On Structural Synthesis And Identification In The Frequency Domain

Abstract

Fundamental issues in frequency domain structural synthesis are addressed. A new formulation is developed which is based on a transformation of the pre-synthesis frequency response matrix. The new formulation provides an exact and orderly treatment of both substructure coupling and structural modification, and constitutes the most general statement to date of structural synthesis in the frequency domain. The new formulation accommodates structural elements of any type. Lumped and finite elements can be installed between substructures, (coupling) and as redundant load paths (modification). General linear damping is accommodated. The theory provides a thorough accounting of the role of graph theory in structural synthesis.
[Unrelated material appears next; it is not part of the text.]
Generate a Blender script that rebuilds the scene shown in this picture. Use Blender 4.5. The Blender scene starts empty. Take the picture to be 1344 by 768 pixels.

Additionally, a new theory for structural identification has been formulated which addresses critical issues in the airframe model improvement problem. The theory is also based on the structural synthesis transformation, which provides a natural analytic bridge between two frequency response models of a linear structural dynamic system. The theory corrects a finite element model such that its frequency response predictions precisely reproduce the corresponding test data, at all frequencies of interest. The structural synthesis transformation quantifies the difference between the two models by extracting from their matrix difference a complex and frequency-dependent frequency response error matrix. The associated error impedance matrix can then be decomposed into its constituent mass, damping, and stiffness error matrices, each calculated as a function of frequency. The theory demonstrates that an exact solution for the corrective structural matrices of stiffness, mass, and damping is available directly from spatially complete frequency response data. Furthermore, the theory reveals and accommodates the frequency dependency imposed on the identified parameters due to the use of spatially incomplete test data. Operating spatially, the theory provides an exact solution for the location of modeling errors, a capability compromised only by the requirement of dynamic reduction of the finite element description. The theory inherently provides corrections for errors due to the discretization of a continuous structure, the further discretization errors imposed by dynamic reduction of the finite element model, and accommodates frequency-dependent mechanisms in the structure. Modal analysis and modal parameter identification are completely eliminated.